→ GOAL
Gather every line of the entries that includes the word "script".

→ RECORD EXTRACTS
※ ※ ※
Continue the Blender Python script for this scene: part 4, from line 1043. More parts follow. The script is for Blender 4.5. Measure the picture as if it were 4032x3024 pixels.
※ ※ ※
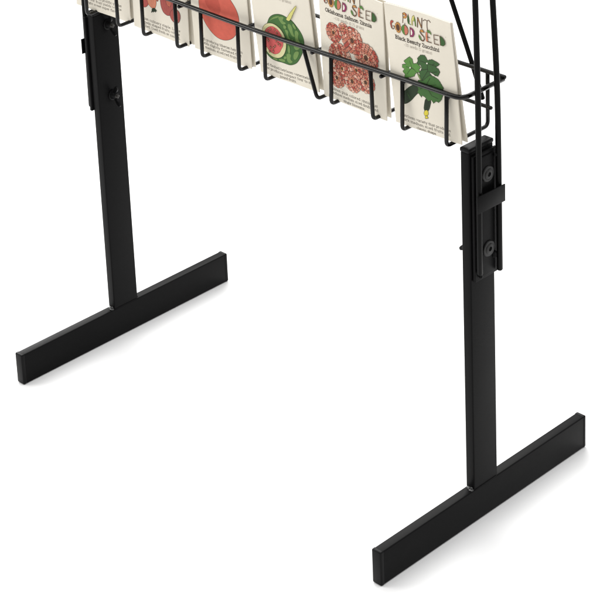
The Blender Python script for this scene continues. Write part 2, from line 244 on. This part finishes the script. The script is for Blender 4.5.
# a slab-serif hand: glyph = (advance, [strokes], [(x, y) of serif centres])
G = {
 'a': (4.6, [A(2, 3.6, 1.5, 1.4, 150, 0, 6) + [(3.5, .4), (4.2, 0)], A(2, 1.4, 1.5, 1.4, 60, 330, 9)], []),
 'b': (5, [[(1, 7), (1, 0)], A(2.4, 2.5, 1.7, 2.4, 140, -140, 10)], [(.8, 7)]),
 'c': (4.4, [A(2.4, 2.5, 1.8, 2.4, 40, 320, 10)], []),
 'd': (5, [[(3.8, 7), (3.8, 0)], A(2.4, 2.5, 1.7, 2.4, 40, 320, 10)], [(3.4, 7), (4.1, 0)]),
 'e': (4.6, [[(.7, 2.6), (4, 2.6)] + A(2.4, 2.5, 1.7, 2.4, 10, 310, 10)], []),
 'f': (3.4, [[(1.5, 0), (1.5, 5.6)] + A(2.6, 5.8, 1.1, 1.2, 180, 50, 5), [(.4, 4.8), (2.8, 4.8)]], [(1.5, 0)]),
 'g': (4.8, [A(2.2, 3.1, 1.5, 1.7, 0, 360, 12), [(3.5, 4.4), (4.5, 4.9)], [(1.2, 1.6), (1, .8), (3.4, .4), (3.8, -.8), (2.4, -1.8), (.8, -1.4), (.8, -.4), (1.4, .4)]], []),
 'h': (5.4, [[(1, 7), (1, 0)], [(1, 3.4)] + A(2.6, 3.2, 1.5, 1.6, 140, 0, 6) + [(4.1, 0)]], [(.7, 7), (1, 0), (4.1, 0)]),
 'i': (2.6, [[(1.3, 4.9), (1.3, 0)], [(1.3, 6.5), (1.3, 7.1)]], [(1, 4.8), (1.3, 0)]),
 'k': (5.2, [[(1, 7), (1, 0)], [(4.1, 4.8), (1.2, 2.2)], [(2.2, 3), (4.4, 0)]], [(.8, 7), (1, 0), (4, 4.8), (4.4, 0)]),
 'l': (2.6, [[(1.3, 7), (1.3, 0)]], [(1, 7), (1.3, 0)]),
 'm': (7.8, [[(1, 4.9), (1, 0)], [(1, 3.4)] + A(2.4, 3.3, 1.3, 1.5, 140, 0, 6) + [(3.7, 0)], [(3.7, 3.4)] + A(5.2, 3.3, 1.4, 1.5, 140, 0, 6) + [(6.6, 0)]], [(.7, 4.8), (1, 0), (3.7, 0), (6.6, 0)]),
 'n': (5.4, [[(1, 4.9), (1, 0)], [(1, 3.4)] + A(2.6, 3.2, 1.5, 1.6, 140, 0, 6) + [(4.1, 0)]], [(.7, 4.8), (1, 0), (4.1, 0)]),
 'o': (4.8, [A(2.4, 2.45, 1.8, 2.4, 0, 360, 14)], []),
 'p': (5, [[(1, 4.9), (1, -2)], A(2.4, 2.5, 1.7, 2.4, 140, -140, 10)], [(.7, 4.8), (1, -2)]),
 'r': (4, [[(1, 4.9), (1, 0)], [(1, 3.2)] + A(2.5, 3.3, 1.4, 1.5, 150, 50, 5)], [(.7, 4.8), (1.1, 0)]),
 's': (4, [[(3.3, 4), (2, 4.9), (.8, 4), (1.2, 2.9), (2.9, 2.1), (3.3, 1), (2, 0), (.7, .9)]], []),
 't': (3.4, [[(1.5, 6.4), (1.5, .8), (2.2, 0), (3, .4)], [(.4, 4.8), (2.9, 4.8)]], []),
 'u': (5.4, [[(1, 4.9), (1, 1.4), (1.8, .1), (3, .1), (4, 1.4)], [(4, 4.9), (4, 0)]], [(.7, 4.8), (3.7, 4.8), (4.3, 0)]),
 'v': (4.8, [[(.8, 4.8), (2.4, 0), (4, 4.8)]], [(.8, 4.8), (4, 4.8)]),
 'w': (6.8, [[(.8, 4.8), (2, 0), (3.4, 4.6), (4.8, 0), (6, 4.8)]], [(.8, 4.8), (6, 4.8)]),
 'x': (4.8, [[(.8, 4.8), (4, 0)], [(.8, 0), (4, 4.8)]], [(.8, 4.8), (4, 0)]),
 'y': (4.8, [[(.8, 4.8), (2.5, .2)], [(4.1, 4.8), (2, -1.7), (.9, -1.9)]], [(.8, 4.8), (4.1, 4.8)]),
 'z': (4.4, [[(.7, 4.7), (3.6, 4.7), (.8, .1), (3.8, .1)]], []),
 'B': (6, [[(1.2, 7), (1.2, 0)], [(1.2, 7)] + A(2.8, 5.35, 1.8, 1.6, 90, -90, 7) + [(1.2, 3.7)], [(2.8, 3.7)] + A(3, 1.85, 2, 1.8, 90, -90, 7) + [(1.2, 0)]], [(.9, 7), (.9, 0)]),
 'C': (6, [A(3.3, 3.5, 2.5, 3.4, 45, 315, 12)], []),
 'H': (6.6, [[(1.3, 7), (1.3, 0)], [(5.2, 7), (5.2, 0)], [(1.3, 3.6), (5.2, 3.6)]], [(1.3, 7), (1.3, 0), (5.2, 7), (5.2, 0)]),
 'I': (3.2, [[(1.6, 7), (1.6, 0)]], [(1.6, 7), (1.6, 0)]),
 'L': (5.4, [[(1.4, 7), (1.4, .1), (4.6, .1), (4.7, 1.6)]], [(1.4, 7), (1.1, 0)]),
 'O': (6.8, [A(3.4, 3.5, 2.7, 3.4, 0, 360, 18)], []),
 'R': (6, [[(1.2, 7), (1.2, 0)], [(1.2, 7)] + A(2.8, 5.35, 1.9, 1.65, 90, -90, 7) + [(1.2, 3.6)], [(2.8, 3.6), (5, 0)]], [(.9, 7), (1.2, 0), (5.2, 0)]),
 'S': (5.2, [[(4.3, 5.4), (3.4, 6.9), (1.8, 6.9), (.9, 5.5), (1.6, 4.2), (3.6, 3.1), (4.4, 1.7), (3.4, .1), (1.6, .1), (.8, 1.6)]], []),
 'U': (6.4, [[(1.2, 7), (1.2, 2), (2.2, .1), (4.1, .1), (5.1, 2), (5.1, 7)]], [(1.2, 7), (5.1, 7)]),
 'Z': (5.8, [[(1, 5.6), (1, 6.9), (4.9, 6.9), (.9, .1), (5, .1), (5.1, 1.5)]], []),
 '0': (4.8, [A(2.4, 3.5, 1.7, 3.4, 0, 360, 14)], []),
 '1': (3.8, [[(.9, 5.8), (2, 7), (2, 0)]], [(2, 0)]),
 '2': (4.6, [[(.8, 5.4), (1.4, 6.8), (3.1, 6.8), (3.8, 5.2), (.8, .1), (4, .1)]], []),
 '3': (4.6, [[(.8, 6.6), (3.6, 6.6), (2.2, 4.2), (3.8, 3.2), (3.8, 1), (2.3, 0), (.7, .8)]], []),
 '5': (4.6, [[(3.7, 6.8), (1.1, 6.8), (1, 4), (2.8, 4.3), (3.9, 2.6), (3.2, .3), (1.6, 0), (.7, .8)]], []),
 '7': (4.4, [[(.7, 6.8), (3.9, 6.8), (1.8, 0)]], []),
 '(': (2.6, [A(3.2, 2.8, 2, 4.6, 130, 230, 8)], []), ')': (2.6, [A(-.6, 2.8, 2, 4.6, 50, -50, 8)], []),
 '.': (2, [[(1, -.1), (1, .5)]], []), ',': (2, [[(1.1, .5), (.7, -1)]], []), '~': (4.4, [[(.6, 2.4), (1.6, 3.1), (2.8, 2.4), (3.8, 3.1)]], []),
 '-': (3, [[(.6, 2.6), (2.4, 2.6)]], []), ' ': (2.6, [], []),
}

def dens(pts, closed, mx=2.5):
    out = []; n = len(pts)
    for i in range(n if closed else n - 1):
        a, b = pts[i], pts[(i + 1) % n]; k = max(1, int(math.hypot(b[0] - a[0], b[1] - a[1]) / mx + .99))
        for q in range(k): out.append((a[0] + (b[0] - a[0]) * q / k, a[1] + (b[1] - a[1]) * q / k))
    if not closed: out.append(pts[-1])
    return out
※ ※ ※
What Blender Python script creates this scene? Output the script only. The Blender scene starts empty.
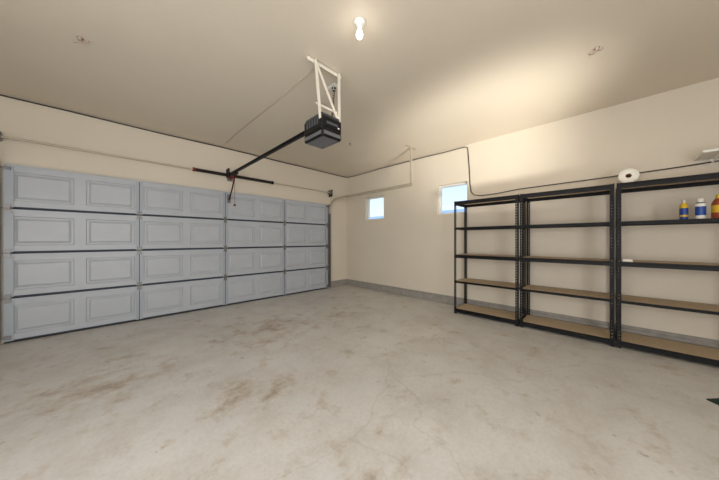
※ ※ ※
→ EXERCISE SOLUTION
Continue the Blender Python script for this scene: part 4, from line 1043. More parts follow. The script is for Blender 4.5. Measure the picture as if it were 4032x3024 pixels.
The Blender Python script for this scene continues. Write part 2, from line 244 on. This part finishes the script. The script is for Blender 4.5.
What Blender Python script creates this scene? Output the script only. The Blender scene starts empty.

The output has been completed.